Problem statement:
Each line from the beginning of the data below through the line containing "mb.build('sling_back', M['far_cloth'], sc)" should be repeated exactly, please.

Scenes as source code
>>
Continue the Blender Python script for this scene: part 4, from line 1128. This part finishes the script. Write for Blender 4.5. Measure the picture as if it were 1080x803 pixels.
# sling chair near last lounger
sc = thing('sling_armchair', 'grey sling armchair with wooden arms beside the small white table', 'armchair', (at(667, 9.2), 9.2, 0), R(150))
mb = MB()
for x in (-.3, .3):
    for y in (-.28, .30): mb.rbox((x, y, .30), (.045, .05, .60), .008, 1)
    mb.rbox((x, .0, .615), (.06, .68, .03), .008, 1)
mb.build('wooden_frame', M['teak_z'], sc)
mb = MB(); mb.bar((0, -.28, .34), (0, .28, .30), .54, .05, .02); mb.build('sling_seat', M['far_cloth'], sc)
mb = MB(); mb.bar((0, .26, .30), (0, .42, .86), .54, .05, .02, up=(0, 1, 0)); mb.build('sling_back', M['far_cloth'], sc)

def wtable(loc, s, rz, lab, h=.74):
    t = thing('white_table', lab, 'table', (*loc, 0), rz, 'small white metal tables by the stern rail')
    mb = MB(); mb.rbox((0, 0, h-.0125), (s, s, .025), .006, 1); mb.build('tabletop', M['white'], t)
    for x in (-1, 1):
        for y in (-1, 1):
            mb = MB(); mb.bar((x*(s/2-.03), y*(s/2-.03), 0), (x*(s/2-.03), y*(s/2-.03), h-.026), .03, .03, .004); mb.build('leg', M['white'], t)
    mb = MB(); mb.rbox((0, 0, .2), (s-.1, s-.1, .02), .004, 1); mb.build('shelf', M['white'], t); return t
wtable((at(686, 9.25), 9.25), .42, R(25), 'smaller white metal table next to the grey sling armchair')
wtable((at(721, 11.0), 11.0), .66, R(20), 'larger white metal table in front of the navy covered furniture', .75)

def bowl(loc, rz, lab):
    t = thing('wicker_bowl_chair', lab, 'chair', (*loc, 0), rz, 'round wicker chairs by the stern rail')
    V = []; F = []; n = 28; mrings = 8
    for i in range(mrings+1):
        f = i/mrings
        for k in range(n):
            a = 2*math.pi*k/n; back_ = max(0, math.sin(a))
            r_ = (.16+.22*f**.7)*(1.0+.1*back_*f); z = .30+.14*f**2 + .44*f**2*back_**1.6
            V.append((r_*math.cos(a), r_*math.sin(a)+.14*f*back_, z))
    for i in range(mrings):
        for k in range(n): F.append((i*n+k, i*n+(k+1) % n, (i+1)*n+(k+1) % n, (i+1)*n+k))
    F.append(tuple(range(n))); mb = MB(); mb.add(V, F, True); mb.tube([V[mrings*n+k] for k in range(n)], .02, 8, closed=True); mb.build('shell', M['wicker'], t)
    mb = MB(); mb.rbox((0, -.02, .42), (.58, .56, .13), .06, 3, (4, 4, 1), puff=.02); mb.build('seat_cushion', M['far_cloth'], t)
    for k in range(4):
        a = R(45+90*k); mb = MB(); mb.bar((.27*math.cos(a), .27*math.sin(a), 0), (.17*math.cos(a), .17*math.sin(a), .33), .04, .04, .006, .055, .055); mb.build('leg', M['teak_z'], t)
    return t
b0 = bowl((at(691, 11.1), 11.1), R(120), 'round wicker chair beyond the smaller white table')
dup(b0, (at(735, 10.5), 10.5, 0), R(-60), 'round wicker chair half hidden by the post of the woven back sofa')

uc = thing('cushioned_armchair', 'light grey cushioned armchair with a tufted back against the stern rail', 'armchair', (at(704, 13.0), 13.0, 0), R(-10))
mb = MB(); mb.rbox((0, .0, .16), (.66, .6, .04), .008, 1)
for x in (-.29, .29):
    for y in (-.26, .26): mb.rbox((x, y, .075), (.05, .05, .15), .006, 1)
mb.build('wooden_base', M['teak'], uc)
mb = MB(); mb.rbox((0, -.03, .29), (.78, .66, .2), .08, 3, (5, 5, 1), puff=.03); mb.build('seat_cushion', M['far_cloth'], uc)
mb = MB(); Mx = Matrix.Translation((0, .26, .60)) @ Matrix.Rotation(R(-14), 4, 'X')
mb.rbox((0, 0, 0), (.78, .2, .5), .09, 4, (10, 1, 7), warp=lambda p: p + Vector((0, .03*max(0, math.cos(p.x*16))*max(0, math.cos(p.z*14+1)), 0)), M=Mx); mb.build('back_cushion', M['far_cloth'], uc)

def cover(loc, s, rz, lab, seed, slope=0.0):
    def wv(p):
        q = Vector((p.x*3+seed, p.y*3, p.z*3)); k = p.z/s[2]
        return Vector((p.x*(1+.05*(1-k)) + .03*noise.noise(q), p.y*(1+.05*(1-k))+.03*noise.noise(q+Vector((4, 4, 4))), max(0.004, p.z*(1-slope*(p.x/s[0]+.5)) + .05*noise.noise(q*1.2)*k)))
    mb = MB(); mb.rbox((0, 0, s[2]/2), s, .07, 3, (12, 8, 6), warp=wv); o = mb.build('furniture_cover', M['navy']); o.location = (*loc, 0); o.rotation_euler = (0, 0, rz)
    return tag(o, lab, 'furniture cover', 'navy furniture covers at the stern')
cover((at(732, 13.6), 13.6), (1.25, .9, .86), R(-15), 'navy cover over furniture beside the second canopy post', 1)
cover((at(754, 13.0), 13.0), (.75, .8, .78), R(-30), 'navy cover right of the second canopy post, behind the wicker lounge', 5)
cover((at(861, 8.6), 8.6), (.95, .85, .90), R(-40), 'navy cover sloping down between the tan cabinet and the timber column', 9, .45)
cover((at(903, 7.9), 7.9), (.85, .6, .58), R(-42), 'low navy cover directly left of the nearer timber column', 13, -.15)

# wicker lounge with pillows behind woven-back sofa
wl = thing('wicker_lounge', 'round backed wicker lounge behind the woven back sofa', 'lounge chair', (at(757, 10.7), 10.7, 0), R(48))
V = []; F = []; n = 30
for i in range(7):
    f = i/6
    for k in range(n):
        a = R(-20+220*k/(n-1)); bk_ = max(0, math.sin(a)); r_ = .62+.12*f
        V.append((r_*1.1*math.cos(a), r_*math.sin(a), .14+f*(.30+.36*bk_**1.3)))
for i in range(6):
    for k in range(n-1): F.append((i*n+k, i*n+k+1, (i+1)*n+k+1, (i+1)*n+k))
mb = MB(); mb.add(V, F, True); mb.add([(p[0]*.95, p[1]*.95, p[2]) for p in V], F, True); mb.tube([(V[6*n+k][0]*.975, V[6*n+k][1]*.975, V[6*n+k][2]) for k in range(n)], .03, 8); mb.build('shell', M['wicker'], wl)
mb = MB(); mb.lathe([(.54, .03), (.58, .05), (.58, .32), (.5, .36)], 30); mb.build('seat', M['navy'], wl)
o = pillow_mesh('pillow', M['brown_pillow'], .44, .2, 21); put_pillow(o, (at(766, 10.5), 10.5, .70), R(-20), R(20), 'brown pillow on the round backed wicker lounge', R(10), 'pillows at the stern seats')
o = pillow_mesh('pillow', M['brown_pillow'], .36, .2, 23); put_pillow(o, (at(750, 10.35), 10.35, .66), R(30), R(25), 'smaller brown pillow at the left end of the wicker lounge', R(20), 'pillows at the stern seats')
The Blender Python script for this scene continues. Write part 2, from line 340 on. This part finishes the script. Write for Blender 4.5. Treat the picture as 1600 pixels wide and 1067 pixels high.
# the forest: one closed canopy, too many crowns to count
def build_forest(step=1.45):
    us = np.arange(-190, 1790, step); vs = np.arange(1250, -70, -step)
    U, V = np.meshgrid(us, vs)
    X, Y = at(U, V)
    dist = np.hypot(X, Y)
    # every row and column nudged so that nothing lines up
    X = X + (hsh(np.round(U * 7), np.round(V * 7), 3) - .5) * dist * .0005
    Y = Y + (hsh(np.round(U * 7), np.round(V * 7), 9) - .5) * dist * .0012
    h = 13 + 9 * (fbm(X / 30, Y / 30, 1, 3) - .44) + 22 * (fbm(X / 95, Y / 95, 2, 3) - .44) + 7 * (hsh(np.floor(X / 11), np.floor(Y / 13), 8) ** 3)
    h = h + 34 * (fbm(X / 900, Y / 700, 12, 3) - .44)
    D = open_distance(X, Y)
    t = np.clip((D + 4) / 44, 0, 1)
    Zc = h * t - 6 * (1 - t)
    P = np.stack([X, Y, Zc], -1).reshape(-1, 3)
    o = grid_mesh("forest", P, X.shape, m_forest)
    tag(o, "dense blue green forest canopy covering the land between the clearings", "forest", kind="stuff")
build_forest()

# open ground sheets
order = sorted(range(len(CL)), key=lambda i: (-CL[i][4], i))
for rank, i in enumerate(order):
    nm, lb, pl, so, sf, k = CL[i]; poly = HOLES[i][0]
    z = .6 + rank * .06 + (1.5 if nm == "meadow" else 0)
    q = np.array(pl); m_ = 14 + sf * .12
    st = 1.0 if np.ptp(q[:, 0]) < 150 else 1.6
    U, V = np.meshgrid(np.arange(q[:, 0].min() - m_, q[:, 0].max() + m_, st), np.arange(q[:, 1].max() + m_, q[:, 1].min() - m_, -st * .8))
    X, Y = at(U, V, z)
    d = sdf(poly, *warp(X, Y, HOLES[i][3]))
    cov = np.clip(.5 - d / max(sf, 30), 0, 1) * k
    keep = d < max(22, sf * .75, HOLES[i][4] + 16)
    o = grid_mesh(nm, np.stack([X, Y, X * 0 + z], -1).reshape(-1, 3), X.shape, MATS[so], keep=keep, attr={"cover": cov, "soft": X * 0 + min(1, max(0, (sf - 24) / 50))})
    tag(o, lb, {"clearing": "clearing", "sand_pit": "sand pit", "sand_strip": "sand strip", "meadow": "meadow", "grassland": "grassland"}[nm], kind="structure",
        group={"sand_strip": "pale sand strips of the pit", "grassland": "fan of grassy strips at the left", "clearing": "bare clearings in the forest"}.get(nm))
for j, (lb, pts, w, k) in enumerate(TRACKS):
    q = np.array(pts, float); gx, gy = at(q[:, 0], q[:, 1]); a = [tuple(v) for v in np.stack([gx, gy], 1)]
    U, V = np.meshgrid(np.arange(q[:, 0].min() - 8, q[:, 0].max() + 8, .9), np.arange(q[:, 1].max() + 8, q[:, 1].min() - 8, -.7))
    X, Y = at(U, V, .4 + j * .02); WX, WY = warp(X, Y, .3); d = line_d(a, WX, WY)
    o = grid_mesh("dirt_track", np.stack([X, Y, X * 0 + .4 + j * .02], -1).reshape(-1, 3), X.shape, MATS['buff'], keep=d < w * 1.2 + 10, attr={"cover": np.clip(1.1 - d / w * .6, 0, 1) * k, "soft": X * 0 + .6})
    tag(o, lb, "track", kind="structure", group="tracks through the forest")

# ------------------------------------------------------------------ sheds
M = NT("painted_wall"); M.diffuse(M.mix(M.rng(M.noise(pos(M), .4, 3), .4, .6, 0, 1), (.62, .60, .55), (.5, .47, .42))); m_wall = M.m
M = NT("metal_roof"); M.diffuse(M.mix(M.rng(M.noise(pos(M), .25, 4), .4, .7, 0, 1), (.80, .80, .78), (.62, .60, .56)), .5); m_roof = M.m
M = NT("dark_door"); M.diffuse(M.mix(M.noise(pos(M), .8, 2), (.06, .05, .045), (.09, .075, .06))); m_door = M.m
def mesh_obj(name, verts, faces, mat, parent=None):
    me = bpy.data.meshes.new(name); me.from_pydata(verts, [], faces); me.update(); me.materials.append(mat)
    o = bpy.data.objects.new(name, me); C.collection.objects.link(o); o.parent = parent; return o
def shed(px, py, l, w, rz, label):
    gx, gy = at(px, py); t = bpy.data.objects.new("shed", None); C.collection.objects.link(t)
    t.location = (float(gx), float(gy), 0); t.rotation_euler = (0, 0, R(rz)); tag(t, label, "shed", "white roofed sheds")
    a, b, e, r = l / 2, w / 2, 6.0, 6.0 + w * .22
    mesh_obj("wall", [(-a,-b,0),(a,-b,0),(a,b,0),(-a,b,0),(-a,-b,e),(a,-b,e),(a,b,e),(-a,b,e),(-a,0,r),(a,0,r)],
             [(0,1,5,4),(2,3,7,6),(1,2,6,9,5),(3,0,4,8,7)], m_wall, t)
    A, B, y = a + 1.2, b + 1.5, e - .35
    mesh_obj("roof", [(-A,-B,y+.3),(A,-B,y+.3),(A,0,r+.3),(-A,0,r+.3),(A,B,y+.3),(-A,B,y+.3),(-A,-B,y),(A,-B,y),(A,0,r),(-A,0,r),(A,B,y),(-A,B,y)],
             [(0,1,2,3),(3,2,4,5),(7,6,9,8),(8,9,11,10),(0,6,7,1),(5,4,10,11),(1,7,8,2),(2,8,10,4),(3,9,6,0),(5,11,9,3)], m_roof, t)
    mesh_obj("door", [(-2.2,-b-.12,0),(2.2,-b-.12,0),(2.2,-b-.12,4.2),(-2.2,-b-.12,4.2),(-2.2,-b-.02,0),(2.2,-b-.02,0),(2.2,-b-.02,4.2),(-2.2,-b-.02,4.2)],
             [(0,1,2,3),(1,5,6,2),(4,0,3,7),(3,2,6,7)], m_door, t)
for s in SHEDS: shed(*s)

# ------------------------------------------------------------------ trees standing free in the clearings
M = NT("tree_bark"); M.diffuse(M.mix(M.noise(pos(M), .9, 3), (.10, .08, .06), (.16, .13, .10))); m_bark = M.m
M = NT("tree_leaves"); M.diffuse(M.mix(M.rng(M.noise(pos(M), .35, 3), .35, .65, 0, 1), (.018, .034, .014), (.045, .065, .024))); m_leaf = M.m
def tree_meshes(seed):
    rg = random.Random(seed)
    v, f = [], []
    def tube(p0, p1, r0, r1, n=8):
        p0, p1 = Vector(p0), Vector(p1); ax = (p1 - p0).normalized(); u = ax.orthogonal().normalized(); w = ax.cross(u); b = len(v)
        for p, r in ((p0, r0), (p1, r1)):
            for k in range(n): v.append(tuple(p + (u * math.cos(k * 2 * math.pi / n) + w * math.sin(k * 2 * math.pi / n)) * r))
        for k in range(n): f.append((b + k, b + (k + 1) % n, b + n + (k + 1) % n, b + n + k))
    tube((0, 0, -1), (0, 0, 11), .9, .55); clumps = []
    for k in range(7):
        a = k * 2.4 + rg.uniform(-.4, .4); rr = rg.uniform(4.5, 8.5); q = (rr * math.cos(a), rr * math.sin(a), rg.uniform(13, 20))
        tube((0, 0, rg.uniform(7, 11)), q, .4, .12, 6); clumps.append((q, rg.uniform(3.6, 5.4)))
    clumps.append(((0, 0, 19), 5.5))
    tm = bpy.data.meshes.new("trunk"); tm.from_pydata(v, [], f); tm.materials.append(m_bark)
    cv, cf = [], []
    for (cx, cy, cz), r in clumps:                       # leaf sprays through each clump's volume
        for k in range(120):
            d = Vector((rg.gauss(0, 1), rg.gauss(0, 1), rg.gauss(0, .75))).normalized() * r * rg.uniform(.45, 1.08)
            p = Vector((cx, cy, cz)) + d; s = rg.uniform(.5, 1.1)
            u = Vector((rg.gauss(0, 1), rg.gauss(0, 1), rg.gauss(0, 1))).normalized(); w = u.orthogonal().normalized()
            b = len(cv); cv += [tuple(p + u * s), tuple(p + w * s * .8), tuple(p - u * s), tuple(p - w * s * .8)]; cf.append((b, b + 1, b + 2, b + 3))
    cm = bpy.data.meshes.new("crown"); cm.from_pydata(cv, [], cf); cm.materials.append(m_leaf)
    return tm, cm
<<
Answer below:
Continue the Blender Python script for this scene: part 4, from line 1128. This part finishes the script. Write for Blender 4.5. Measure the picture as if it were 1080x803 pixels.
# sling chair near last lounger
sc = thing('sling_armchair', 'grey sling armchair with wooden arms beside the small white table', 'armchair', (at(667, 9.2), 9.2, 0), R(150))
mb = MB()
for x in (-.3, .3):
    for y in (-.28, .30): mb.rbox((x, y, .30), (.045, .05, .60), .008, 1)
    mb.rbox((x, .0, .615), (.06, .68, .03), .008, 1)
mb.build('wooden_frame', M['teak_z'], sc)
mb = MB(); mb.bar((0, -.28, .34), (0, .28, .30), .54, .05, .02); mb.build('sling_seat', M['far_cloth'], sc)
mb = MB(); mb.bar((0, .26, .30), (0, .42, .86), .54, .05, .02, up=(0, 1, 0)); mb.build('sling_back', M['far_cloth'], sc)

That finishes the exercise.